*Listed entries*
++++++++++++++++++++
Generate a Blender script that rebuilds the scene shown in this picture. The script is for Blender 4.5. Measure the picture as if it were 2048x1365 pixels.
++++++++++++++++++++
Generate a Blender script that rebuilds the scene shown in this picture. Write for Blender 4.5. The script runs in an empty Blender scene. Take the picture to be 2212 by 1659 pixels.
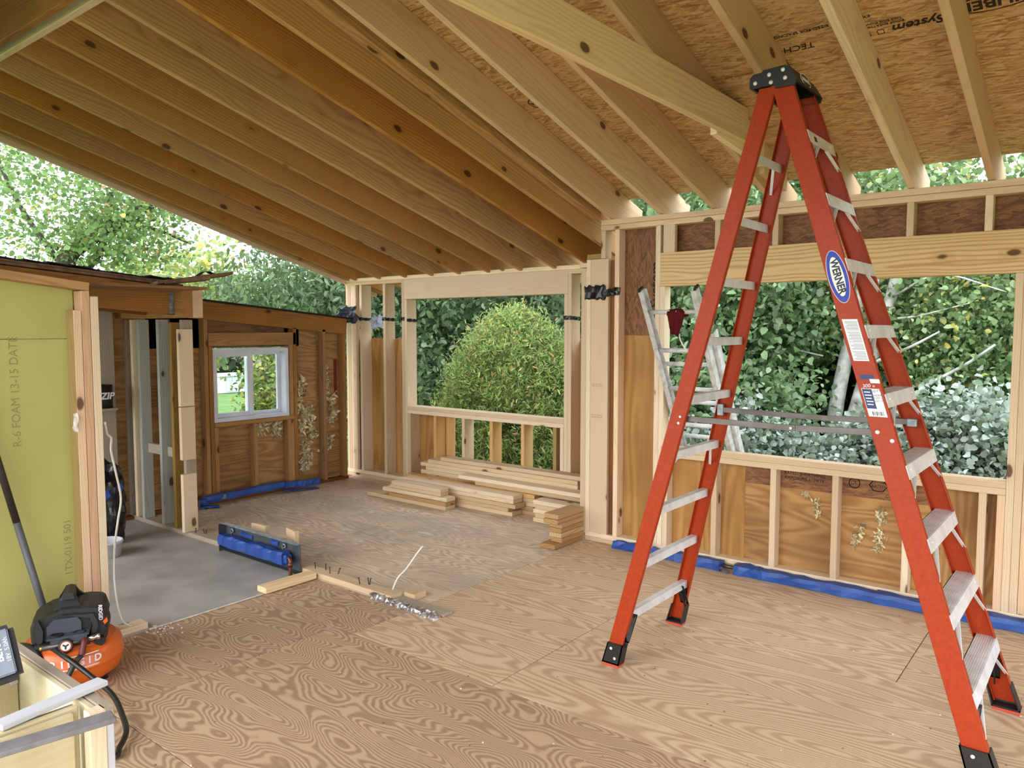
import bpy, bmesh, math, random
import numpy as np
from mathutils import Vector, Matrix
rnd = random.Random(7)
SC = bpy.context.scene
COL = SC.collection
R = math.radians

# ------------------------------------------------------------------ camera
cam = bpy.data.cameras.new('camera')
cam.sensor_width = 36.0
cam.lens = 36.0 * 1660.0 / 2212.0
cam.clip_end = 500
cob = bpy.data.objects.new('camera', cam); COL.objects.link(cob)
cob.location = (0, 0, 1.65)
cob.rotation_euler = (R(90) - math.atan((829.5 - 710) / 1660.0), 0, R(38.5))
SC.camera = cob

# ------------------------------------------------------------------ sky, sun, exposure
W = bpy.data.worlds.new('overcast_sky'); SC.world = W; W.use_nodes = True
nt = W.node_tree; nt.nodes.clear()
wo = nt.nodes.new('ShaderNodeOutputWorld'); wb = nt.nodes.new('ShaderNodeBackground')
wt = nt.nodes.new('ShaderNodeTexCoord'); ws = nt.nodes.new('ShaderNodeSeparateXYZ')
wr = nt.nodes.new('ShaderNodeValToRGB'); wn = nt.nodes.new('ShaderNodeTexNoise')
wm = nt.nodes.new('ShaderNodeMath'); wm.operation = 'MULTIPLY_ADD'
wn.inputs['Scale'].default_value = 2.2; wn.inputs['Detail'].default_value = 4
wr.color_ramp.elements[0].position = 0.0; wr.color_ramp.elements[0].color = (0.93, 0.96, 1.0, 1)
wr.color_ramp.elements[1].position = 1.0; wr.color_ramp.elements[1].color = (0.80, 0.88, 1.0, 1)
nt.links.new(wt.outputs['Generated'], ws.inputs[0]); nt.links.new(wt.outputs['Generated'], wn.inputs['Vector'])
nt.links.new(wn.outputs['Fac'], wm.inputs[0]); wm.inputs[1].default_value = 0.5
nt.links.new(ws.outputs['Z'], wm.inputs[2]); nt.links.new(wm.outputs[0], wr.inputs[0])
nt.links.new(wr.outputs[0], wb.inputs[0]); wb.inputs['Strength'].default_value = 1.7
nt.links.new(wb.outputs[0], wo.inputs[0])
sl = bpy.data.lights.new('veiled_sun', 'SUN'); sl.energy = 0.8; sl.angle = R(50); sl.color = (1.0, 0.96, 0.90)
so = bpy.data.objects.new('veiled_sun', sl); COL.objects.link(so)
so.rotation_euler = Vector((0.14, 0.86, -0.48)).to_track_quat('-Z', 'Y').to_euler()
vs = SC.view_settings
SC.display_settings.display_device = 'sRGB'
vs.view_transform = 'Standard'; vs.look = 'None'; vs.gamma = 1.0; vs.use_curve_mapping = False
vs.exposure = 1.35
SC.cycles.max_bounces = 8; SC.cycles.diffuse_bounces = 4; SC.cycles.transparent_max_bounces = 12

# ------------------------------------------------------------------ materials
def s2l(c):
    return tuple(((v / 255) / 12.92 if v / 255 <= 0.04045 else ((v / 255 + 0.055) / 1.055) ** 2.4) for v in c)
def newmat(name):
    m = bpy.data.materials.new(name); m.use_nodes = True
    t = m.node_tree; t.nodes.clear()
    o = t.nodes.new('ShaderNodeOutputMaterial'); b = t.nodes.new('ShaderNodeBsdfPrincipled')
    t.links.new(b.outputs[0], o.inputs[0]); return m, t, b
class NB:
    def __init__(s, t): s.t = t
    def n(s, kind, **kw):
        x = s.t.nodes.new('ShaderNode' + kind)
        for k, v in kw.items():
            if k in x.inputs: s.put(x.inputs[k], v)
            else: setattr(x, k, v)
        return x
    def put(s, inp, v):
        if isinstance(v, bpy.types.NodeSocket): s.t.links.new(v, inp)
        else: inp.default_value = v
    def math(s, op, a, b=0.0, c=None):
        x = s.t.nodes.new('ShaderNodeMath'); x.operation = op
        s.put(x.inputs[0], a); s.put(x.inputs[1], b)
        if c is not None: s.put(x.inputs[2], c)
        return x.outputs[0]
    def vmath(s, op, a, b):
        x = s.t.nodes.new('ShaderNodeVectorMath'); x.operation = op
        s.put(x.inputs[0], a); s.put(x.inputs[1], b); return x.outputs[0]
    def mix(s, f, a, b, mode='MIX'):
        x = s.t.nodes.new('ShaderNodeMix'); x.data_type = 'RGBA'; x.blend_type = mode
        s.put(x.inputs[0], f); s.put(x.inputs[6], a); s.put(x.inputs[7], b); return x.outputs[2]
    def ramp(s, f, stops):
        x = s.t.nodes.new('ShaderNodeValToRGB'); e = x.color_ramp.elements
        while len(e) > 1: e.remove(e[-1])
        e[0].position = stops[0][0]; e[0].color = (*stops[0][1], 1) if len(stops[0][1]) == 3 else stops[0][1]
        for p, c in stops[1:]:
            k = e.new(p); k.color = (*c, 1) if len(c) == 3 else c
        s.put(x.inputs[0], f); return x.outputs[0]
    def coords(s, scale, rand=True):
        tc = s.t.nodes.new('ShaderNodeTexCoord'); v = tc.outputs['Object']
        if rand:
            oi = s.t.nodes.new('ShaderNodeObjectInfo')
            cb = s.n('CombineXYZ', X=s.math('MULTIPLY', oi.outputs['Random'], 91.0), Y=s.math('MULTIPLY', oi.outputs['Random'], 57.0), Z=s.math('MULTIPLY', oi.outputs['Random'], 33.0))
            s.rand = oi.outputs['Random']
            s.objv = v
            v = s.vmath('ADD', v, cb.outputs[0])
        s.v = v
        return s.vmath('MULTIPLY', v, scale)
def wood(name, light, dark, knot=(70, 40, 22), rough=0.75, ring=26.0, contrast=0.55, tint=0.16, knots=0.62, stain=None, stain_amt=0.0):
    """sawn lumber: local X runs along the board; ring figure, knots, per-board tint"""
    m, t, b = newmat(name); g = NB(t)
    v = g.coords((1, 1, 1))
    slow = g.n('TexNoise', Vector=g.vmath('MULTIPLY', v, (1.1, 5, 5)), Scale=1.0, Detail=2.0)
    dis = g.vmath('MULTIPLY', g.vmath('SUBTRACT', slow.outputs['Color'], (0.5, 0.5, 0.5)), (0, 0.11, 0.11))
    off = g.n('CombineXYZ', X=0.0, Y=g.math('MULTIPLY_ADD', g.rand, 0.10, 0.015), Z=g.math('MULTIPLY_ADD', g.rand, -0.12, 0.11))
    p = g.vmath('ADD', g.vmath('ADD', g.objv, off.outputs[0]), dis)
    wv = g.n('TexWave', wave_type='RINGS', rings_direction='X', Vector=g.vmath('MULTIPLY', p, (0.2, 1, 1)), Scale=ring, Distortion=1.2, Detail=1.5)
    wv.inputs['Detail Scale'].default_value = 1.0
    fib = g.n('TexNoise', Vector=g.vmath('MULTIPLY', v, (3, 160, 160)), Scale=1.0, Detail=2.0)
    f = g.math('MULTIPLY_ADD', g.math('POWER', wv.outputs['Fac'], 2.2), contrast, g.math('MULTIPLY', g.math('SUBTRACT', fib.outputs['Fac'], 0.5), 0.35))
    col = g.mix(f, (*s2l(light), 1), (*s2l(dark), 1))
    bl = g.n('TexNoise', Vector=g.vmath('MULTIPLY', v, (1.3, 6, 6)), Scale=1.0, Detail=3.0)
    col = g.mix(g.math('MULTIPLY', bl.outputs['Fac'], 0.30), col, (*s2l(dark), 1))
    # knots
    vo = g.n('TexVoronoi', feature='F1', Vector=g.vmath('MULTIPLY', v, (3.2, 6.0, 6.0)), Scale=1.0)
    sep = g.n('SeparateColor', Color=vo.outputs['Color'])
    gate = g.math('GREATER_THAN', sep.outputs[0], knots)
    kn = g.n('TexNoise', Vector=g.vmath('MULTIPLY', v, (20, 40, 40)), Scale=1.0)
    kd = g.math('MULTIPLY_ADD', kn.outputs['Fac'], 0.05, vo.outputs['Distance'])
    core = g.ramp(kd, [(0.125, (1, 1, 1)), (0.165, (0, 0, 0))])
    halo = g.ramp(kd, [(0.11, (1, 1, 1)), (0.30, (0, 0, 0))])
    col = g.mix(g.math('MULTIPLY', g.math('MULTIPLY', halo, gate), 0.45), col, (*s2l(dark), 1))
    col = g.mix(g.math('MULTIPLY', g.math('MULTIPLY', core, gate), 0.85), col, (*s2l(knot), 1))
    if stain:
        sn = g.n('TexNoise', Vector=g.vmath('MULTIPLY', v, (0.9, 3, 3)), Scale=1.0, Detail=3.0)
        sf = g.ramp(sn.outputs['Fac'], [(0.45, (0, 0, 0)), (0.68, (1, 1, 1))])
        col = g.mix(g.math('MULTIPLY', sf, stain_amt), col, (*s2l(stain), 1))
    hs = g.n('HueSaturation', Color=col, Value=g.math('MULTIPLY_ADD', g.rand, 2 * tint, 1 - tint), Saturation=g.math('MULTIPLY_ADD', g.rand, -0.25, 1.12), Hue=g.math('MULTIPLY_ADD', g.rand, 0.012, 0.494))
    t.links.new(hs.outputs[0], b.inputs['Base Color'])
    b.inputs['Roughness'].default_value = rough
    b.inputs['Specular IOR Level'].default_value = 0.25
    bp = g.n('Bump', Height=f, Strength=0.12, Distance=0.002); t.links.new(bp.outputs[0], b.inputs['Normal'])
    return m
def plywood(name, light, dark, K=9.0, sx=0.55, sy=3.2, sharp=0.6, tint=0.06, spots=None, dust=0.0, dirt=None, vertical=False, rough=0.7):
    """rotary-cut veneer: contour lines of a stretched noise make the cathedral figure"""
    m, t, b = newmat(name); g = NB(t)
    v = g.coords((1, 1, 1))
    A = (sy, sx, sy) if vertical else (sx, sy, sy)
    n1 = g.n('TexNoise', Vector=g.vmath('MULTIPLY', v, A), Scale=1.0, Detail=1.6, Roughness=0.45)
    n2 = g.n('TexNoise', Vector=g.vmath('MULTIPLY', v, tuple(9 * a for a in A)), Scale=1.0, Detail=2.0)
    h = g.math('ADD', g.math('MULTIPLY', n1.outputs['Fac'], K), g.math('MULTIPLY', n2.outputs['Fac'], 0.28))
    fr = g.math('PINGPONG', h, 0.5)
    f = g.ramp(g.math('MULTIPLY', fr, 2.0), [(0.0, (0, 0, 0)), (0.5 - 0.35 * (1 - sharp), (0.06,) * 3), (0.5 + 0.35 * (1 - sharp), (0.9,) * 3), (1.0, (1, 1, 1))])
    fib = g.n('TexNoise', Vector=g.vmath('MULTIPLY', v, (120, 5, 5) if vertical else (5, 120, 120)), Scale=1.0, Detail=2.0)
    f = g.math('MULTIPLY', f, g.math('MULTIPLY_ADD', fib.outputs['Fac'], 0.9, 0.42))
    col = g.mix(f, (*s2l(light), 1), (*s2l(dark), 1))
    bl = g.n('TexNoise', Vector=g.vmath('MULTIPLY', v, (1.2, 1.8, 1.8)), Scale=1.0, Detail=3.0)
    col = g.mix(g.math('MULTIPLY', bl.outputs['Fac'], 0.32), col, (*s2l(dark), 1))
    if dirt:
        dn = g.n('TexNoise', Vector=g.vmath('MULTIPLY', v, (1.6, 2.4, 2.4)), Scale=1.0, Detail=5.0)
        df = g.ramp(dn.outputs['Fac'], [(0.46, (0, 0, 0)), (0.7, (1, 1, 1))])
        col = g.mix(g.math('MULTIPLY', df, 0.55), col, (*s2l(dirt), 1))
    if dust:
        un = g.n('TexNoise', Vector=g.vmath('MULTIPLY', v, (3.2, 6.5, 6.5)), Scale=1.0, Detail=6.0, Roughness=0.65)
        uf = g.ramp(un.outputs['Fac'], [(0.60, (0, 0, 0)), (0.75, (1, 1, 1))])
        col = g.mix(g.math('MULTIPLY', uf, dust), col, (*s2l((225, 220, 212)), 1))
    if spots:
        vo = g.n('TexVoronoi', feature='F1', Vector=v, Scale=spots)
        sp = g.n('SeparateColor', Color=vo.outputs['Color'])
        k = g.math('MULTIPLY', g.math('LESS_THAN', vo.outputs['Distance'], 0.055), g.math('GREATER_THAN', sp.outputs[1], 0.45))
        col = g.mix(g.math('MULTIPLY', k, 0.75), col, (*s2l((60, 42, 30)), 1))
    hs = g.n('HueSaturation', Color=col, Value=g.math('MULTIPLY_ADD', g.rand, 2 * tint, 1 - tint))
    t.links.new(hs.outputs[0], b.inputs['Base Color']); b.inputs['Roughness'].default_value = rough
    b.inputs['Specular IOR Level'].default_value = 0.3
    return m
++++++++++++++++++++
*Objective*
Return exactly the lines from the one with "by 1659 pixels." to the one with "R = math.radians", both ends kept, and only those. Images are left out.

*Correct response*
Generate a Blender script that rebuilds the scene shown in this picture. Write for Blender 4.5. The script runs in an empty Blender scene. Take the picture to be 2212 by 1659 pixels.
import bpy, bmesh, math, random
import numpy as np
from mathutils import Vector, Matrix
rnd = random.Random(7)
SC = bpy.context.scene
COL = SC.collection
R = math.radians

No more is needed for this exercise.